> **Your instructions**: For every line in the records that has the word "script", make a copy.

> **Data for the task**:
□ □ □ □ □ □ □

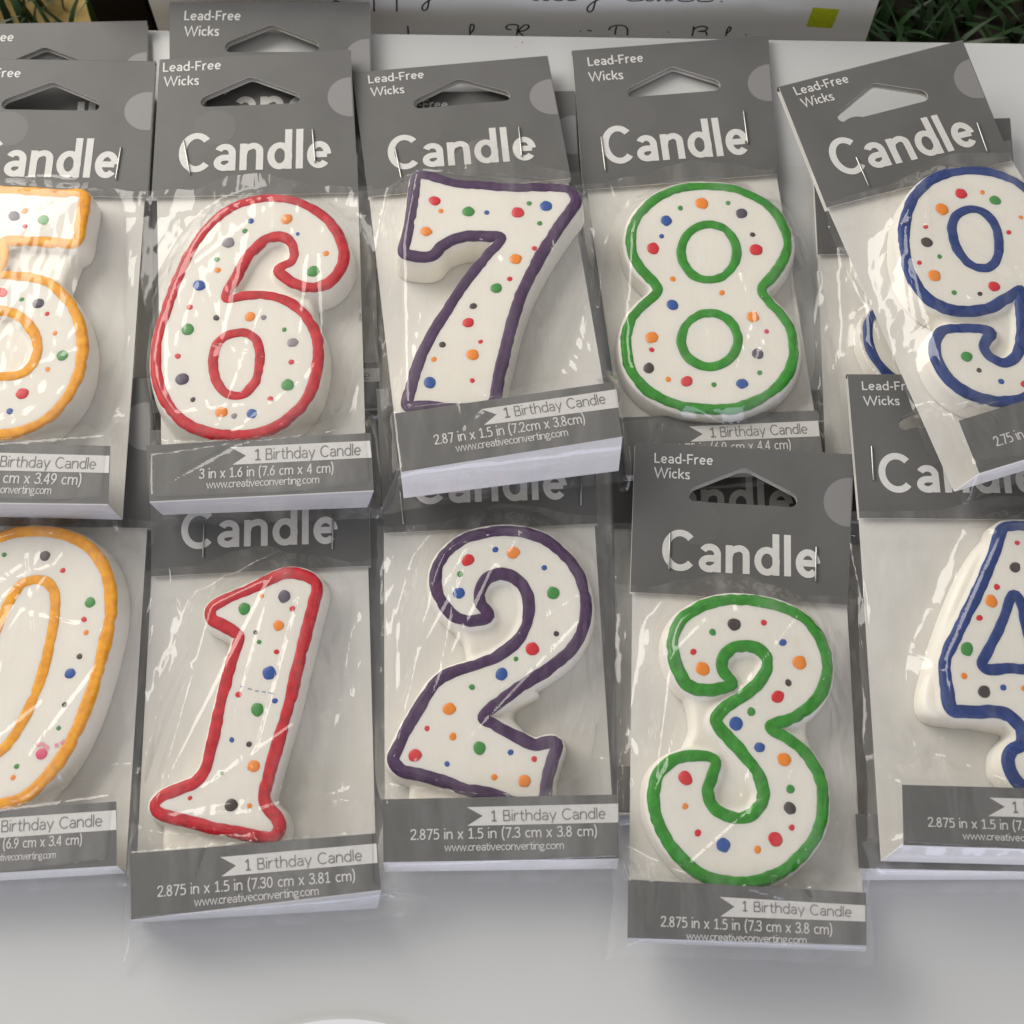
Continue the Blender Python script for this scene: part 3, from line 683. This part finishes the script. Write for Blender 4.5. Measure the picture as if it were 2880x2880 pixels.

□ □ □ □ □ □ □

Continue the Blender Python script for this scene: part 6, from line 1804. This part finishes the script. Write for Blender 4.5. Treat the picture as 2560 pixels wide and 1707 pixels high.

□ □ □ □ □ □ □

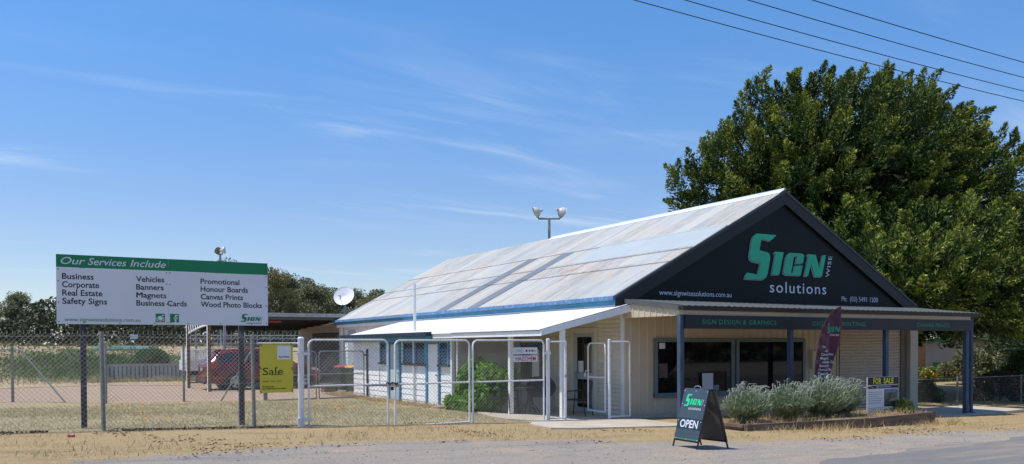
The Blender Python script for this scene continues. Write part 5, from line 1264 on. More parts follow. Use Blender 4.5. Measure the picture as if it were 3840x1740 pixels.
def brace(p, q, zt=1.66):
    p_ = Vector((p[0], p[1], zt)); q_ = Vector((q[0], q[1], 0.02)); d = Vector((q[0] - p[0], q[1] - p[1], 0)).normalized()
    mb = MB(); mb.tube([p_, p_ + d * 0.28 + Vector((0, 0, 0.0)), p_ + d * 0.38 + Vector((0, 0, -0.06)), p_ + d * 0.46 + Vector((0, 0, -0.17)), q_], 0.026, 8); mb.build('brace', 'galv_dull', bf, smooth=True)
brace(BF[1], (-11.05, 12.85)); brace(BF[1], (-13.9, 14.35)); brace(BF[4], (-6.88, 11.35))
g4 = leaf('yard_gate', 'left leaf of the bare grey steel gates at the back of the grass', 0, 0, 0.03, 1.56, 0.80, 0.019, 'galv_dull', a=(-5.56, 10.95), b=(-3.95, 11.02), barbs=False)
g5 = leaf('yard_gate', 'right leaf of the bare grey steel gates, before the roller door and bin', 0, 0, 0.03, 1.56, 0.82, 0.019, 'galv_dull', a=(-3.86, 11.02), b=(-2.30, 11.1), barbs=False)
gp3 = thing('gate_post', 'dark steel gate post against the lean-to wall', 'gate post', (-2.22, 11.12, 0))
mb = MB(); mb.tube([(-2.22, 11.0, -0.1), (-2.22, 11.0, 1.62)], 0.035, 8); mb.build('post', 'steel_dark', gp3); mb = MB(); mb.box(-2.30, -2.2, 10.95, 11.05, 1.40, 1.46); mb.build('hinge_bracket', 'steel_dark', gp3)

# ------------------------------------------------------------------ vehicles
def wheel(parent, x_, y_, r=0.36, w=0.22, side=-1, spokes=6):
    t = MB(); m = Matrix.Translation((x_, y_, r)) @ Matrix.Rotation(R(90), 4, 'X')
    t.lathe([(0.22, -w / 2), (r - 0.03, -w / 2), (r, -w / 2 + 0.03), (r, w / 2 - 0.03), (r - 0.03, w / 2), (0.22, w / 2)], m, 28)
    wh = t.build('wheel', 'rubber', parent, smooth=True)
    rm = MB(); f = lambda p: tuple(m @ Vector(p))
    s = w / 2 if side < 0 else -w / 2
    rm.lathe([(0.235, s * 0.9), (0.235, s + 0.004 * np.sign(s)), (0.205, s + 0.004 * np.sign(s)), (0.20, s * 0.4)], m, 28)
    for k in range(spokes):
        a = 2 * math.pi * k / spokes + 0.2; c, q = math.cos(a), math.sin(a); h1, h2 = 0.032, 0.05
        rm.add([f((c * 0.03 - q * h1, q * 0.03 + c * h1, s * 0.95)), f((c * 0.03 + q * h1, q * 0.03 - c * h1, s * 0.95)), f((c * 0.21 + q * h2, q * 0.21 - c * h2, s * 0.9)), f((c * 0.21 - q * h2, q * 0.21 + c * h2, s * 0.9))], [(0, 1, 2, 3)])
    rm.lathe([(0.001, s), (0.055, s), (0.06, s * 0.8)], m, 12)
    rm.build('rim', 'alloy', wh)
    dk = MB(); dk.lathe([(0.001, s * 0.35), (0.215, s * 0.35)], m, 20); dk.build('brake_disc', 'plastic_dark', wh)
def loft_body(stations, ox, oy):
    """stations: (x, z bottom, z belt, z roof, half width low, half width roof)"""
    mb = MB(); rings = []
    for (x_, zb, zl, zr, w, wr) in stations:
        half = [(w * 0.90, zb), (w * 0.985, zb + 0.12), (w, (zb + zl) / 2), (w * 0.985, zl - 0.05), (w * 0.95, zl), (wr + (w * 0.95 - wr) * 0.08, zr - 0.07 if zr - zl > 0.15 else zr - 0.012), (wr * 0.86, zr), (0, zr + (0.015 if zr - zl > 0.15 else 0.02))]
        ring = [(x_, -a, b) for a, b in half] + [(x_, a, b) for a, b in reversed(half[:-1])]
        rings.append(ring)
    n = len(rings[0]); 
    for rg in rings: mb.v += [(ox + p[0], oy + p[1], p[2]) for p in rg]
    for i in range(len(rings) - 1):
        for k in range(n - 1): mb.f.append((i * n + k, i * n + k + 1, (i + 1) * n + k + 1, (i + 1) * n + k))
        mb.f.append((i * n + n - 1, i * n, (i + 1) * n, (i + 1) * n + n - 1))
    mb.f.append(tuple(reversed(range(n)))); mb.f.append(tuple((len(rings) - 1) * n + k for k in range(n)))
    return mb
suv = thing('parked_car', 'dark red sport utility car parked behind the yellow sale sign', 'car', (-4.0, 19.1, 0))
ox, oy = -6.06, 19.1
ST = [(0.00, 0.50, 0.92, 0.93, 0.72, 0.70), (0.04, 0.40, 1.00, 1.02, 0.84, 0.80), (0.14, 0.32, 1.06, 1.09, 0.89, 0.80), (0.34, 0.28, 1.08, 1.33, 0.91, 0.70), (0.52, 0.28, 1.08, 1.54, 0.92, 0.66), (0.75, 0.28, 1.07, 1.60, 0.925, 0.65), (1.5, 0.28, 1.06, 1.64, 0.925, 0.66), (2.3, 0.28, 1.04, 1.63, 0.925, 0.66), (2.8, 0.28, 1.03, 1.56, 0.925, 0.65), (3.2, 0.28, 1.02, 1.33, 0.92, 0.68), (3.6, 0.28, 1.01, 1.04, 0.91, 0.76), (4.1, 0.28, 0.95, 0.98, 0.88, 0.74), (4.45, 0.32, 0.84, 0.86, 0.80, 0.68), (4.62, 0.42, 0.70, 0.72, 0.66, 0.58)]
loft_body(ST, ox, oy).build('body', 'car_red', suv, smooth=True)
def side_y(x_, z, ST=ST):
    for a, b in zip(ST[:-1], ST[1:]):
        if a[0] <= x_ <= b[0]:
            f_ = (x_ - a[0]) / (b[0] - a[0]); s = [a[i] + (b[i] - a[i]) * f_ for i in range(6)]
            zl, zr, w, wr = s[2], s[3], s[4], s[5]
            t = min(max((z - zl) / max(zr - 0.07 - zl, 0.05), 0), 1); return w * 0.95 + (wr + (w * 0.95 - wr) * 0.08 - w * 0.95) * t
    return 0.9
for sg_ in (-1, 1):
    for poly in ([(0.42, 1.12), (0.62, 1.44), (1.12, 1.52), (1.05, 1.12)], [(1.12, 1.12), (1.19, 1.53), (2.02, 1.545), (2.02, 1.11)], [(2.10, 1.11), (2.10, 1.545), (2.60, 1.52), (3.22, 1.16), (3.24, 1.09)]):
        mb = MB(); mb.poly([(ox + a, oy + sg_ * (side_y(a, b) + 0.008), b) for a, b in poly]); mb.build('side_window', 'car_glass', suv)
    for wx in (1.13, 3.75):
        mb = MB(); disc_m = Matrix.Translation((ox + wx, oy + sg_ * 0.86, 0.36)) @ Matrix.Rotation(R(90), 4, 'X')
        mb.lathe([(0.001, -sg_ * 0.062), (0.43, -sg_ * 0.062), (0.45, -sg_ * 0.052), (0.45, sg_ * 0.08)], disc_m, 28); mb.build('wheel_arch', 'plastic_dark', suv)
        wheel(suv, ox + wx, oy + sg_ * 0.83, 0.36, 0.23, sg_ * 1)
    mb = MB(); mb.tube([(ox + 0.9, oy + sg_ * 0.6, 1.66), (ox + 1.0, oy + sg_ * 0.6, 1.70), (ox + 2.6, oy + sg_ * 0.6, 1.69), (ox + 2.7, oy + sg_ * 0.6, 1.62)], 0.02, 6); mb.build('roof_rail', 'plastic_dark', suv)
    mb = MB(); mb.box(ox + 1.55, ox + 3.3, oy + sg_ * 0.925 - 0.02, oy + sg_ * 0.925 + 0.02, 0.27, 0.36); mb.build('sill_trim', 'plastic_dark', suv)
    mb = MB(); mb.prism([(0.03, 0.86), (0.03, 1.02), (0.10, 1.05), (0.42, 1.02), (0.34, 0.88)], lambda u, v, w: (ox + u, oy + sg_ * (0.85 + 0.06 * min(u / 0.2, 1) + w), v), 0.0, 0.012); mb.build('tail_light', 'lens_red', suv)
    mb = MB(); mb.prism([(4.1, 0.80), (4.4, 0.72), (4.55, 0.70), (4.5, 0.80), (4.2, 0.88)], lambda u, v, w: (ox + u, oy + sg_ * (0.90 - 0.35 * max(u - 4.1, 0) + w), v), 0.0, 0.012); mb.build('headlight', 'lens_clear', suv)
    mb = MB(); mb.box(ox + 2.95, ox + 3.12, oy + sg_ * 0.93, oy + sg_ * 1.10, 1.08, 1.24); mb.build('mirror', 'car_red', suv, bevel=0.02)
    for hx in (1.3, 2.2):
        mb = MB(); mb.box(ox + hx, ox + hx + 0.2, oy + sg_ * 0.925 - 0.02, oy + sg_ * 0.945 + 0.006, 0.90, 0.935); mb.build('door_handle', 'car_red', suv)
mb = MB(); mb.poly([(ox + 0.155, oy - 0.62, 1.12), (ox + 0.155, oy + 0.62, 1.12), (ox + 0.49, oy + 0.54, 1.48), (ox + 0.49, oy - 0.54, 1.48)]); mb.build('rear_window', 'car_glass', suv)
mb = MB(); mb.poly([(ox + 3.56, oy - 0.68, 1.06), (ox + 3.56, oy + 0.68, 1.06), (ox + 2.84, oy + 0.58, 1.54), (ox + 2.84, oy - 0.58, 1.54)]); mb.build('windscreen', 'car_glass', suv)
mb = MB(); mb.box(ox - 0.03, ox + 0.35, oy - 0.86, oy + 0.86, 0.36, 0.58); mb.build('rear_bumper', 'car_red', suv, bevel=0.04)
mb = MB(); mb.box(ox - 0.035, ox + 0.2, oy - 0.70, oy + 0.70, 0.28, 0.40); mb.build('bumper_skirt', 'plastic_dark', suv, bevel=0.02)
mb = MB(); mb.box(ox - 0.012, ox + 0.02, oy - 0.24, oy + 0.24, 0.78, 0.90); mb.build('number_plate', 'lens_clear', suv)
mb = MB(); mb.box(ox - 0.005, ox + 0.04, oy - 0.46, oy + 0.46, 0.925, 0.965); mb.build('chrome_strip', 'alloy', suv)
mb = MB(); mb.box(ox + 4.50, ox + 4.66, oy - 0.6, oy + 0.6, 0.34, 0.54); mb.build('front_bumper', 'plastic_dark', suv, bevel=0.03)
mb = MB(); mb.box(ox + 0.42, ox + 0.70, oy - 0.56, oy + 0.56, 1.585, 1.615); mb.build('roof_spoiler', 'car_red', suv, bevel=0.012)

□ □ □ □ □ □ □

> **Finished task**:
Continue the Blender Python script for this scene: part 3, from line 683. This part finishes the script. Write for Blender 4.5. Measure the picture as if it were 2880x2880 pixels.
Continue the Blender Python script for this scene: part 6, from line 1804. This part finishes the script. Write for Blender 4.5. Treat the picture as 2560 pixels wide and 1707 pixels high.
The Blender Python script for this scene continues. Write part 5, from line 1264 on. More parts follow. Use Blender 4.5. Measure the picture as if it were 3840x1740 pixels.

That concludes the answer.